In other words, “raising costs on consumers” is not somehow *inherently* objectionable. And yet this is the sum total of your argument.

(However, I will reiterate, yet again, that raising the wage paid to labor is special however. Consider that if you raise the price of steel, or energy, or microchips, you will increase the well being of makers of steel or energy or microchips. But if you raise the wage paid to *labor* you increase the well being of the entire population. And since labor is necessarily only a fraction of the cost of any given item, the increase in income will tend to be larger than any increases in prices that might be necessary as a result. A claim which the evidence bears out.)

(Which brings us to:)

>>”Again, we do not and will not agree as to whether the higher union wage is available to or significantly benefits the non-union workman”

Whether you agree or not, this is a contrary-to-evidence assertion. The numbers simply do not support your unfounded gut feeling.

Posted by jacklecou | Report as abusive

>>”When a company with union labor goes out of business, you attribute this as evidence of “management failure” or “luck”.
Hear this. It doesn’t MATTER! It’s history! Management is “on the stree” and the union hall has permanantly lost ALL associated jobs FOREVER! Lose-lose! Guess who winds up alone on the stage grinning like Charlie Sheen saying “Winning” when everyone is losing?”

This is utterly bizarre. I honestly don’t know the answer to this one. Who is it that you think ends up grinning?

And yes, it does matter: you are trying to make a case against unions by claiming that “greedy” unionized employees are somehow — and for some unknown reason — driving otherwise healthy and well-run firms out of business left and right. The fact is that firms actually fail because of either mistakes their managers make (including negotiating unsustainable deals with suppliers) or circumstances beyond their control (luck – e.g., changing market conditions making them obsolete or unable to compete). Or both. I’d be astonished if you had figures showing that unionized firms failed more frequently than non-union ones (controlling for similar size, industry, etc.).

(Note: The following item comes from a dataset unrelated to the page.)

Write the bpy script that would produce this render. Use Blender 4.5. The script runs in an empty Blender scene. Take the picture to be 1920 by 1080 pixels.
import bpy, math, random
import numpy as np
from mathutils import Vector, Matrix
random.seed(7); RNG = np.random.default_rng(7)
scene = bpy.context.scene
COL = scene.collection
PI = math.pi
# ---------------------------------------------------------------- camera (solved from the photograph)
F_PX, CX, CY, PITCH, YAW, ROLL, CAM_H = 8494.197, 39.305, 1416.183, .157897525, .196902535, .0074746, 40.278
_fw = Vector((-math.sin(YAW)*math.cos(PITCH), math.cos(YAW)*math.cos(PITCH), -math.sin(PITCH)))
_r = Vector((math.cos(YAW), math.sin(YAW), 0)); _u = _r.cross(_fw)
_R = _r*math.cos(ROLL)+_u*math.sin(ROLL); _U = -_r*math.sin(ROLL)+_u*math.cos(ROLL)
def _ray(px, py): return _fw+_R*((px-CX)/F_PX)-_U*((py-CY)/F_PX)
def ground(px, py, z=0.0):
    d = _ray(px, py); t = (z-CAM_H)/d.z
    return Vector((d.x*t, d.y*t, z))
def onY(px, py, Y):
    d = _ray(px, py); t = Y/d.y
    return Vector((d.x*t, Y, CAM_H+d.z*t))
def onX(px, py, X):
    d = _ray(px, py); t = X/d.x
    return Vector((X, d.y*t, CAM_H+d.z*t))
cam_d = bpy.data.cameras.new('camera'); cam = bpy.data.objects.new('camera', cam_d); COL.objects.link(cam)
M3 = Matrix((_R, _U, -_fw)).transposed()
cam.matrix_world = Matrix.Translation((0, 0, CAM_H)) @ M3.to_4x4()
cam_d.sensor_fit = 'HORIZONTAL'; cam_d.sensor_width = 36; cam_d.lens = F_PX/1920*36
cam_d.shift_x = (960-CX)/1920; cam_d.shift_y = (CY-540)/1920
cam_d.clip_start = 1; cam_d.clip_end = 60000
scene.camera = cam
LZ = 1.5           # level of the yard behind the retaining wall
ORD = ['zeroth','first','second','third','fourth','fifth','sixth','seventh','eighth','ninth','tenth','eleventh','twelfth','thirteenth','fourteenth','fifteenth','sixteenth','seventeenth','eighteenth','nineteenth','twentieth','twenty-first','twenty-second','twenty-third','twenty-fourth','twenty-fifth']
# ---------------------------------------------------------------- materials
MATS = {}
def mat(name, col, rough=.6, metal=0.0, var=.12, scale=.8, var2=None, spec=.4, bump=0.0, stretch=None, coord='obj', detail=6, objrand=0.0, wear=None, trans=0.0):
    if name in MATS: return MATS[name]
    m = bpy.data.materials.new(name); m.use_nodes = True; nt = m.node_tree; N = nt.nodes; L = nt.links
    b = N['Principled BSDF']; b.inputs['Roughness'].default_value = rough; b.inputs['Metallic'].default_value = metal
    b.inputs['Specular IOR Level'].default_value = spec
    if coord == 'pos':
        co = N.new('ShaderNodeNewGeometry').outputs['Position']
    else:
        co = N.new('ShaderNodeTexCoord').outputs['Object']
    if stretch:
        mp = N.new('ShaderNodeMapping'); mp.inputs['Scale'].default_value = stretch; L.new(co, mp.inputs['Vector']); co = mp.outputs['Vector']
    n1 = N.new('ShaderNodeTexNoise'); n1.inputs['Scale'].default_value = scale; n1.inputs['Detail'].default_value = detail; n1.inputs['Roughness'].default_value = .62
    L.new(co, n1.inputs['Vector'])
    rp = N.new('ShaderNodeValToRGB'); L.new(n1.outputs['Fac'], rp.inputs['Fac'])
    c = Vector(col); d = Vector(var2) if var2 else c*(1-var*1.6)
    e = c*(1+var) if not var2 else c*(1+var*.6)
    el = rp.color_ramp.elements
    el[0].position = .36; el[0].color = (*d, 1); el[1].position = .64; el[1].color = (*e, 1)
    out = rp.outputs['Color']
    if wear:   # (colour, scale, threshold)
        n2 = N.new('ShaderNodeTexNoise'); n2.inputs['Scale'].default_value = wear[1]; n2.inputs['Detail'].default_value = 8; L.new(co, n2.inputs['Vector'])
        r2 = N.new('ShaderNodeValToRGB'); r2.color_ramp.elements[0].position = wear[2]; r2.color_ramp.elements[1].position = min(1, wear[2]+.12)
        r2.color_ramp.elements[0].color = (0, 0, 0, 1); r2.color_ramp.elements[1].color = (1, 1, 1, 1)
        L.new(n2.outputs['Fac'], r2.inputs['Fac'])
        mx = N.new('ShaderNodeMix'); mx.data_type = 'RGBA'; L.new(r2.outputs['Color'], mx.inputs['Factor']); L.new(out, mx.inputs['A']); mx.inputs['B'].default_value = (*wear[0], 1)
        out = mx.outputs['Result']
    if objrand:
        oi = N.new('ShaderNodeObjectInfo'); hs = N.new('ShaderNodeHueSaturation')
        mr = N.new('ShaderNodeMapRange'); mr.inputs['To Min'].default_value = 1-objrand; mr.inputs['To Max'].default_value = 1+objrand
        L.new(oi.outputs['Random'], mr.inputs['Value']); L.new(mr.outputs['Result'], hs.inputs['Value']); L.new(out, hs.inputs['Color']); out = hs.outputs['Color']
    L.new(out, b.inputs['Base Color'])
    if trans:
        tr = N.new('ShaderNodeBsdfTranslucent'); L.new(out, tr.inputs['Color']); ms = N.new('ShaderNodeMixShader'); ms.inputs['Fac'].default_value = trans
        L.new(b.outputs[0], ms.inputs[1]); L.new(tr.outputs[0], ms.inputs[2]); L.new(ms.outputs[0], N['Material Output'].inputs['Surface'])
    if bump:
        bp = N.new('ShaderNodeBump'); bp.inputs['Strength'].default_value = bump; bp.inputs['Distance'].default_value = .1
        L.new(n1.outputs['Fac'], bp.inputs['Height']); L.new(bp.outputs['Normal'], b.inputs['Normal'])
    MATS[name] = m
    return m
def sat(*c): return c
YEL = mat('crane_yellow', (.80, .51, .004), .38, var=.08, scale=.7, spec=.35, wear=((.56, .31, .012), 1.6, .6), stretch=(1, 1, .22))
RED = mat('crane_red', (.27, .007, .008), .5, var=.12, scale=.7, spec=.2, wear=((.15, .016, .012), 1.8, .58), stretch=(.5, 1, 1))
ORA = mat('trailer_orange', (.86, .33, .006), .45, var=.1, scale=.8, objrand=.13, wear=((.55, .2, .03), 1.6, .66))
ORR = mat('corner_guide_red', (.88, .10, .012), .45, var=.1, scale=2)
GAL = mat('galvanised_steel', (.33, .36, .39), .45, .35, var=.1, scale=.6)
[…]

>>”An educated well paid middle class is an excellent goal for a developing country, but your point is not clear because such people are not typically union members…they are management (with the exception of government unions, which hold a special place of outrage in my mind).”

Facts are not your friends, are they?

I mean, seriously? You think the middle class is made up of either managers or government workers? Bizarre.

Historically, the US middle class was made up of large numbers of blue collar — mostly unionized — workers. People in trades or with good factory jobs. That’s in decline, obviously, but in addition to managers, the middles class still has a lot of non-management white collar workers and professionals (writers, engineers, analysts, assistants, accountants, salesmen, etc.)

And that’s true of developing countries as well, as far as I know.

Note also that:

(1) Managers are not, and should not ever be, a large enough segment of the workforce to produce anything like a broad based middle class – I mean, if your country’s workforce is running 40%, 50%, 70% management, you have serious problems (I suppose it depends on how you define it, but if you’re defining practically everyone as a manager, the distinction is meaningless).

(2) As we’ve already covered, government workers, including union represented ones, typically make less than private sector workers in comparable jobs. So to whatever extent government workers are in the middle class, it is because those government functions require high-skill workers meriting middle-class wages. If you could somehow effectively privatize some or all of those functions, average wages would, if anything, *increase*. (Note also that the extent to which unionized government workers are in the middle class is quite limited. For example, the average worker represented by AFSCME makes only about $20k/yr.)